Case Alert - [2018] EWCA Civ 89

Court of Appeal considers the scope of a settlement agreement

The settlement agreement entered into by the parties compromised "claims" which were defined as "any claim, potential claim…whether known or unknown, suspected or unsuspected…whether or not such claims are within the contemplation of the parties at the time of this agreement arising out of or in connection with the Action or the invoice…"

The appellant argued that there were two limitations on the apparent scope of the settlement agreement: (1) the agreement captured only claims that were "realistically supposed to exist" and (2) the agreement did not cover "inconceivable claims".

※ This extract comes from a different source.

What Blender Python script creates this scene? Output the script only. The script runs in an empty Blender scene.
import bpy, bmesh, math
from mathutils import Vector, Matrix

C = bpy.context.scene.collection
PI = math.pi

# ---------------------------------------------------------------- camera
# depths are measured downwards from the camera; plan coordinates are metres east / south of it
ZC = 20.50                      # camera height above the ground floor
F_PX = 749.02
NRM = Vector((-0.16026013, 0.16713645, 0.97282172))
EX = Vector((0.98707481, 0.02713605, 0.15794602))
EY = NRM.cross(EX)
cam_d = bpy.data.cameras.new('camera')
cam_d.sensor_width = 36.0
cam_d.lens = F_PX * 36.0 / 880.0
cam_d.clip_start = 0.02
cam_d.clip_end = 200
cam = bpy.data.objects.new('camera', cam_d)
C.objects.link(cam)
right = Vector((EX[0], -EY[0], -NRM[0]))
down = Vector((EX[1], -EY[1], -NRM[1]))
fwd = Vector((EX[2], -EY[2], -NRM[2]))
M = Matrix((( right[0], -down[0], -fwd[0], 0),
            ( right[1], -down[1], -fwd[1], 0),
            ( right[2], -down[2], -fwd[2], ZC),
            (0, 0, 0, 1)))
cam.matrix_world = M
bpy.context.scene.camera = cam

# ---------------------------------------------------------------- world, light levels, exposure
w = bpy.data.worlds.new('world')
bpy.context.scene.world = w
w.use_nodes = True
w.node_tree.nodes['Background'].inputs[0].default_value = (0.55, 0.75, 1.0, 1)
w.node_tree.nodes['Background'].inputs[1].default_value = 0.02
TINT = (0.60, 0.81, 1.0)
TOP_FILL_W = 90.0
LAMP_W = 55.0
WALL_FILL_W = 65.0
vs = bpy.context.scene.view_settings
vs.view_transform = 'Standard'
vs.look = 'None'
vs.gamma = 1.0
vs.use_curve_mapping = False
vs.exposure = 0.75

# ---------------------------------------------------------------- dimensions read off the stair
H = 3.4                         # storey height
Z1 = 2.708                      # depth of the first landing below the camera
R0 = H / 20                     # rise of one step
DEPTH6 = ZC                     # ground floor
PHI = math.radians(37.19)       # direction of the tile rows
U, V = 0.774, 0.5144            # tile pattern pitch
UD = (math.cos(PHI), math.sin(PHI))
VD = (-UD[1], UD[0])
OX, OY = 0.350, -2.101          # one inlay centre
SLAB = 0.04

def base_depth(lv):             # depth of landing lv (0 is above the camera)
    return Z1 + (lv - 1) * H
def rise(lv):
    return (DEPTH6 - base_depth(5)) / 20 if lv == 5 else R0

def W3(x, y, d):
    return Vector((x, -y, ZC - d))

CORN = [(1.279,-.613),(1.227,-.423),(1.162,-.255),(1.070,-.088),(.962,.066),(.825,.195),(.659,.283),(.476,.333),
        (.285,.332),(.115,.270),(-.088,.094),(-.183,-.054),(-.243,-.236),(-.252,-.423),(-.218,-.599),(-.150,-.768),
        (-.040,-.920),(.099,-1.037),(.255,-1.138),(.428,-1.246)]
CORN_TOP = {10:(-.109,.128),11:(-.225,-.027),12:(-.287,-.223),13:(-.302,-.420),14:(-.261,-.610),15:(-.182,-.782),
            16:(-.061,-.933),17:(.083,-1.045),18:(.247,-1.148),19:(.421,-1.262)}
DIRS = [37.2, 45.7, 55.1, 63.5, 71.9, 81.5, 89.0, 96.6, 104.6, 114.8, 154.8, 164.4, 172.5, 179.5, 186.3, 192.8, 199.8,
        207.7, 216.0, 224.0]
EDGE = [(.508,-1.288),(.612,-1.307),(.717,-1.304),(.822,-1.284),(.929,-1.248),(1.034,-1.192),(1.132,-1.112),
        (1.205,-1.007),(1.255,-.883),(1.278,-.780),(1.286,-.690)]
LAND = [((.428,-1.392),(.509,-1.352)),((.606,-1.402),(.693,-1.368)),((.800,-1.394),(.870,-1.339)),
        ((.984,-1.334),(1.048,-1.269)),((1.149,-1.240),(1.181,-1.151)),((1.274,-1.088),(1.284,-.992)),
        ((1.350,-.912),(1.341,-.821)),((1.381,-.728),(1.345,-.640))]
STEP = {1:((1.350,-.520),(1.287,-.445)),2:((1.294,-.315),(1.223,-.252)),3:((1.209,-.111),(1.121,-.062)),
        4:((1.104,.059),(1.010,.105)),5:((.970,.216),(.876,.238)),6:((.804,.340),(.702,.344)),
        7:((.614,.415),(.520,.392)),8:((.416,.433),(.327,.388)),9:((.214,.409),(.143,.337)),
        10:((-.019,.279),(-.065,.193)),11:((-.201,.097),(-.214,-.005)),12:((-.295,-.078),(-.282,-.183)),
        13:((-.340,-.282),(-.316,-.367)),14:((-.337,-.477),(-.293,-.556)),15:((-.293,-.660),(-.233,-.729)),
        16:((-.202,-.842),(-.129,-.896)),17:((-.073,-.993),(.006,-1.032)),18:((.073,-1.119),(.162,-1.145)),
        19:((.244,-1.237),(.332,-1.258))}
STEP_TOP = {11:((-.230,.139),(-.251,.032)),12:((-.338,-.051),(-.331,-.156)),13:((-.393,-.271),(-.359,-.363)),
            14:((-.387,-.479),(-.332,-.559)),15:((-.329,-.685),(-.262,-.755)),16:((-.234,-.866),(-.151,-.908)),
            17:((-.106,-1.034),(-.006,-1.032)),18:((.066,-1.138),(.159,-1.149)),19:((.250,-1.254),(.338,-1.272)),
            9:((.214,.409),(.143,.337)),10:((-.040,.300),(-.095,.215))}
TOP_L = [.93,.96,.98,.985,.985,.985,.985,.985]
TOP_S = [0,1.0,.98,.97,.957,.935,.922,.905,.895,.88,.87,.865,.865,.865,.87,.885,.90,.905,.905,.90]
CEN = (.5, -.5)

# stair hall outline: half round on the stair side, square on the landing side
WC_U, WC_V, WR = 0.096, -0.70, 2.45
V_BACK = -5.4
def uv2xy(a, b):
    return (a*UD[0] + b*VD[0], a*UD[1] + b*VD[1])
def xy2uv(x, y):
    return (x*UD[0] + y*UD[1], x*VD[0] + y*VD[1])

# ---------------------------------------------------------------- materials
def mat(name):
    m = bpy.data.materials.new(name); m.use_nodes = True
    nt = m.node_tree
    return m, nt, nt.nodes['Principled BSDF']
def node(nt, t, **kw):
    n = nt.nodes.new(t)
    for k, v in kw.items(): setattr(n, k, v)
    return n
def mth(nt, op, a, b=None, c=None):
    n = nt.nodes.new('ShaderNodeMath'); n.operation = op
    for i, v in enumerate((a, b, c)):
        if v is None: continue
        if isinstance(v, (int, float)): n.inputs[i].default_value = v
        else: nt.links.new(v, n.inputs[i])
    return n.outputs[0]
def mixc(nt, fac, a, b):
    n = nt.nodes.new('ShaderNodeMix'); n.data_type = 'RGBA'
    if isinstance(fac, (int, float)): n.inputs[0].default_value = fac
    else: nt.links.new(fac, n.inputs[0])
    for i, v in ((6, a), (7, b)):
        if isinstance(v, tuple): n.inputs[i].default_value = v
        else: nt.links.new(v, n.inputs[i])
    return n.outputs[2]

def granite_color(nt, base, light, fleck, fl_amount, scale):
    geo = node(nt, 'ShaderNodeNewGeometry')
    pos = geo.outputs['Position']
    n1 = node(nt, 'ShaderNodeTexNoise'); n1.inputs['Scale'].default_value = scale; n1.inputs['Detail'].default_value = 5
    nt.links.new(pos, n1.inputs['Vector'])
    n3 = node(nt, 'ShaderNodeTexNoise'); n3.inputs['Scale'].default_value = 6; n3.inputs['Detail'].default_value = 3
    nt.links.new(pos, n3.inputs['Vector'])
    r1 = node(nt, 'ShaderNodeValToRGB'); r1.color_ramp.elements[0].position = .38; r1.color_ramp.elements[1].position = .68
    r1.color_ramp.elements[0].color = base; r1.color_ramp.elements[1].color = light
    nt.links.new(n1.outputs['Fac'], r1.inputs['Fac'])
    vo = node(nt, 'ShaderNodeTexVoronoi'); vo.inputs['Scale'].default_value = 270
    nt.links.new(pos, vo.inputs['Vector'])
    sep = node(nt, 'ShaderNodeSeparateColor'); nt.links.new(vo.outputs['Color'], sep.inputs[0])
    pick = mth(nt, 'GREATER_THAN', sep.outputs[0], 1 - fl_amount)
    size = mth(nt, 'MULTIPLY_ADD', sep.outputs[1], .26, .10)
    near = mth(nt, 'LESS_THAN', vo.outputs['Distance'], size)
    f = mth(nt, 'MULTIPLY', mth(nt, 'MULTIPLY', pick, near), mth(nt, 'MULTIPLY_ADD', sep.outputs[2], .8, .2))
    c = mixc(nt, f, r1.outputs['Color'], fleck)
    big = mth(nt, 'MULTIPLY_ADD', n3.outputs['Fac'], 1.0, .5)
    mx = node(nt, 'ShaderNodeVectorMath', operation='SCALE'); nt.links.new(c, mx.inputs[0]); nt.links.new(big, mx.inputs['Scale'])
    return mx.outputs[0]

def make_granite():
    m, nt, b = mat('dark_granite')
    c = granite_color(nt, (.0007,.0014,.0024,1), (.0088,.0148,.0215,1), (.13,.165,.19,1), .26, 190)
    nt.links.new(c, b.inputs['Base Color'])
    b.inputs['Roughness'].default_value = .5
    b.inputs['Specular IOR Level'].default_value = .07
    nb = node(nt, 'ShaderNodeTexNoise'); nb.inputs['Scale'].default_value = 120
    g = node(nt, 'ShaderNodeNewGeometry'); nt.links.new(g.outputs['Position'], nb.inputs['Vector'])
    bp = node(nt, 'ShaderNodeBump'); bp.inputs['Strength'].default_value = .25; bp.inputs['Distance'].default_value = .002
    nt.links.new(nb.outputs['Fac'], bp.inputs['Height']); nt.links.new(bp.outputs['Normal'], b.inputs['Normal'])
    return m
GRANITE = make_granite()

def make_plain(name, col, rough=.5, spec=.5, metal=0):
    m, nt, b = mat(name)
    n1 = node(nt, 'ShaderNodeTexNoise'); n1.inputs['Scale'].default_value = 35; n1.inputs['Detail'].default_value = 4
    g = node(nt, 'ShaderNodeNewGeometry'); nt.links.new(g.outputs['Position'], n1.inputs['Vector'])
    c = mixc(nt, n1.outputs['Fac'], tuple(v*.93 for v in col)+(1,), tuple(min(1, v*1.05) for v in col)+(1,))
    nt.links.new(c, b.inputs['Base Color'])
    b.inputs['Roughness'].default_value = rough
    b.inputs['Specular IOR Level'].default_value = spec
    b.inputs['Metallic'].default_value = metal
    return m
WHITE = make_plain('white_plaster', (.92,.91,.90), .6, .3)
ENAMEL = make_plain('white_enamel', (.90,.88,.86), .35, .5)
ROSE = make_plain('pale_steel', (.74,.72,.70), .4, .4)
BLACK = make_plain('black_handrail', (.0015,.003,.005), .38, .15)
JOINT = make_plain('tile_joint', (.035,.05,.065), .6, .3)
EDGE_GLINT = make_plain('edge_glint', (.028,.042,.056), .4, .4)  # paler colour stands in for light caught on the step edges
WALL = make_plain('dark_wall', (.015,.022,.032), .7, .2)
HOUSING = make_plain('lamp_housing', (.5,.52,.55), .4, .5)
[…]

The leading case on the interpretation of settlement agreements is the House of Lords decision in BCCI v Ali [2001]. In that case, it was accepted that, depending on its wording, a settlement agreement can encompass "claims which could not on the facts known to the parties have been imagined", but that there is a "cautionary principle" that the courts "will be very slow to infer that a party intended to surrender rights and claims of which he was unaware and could not have been aware". In BCCI, the relevant claim did not exist in English law at the time of the settlement agreement and so was held not to fall within the scope of the agreement.

However, here the wording of the settlement was wide and "even if the parties did not in fact envisage that such a claim existed it would have been conceivable". Accordingly, the appellant's arguments failed.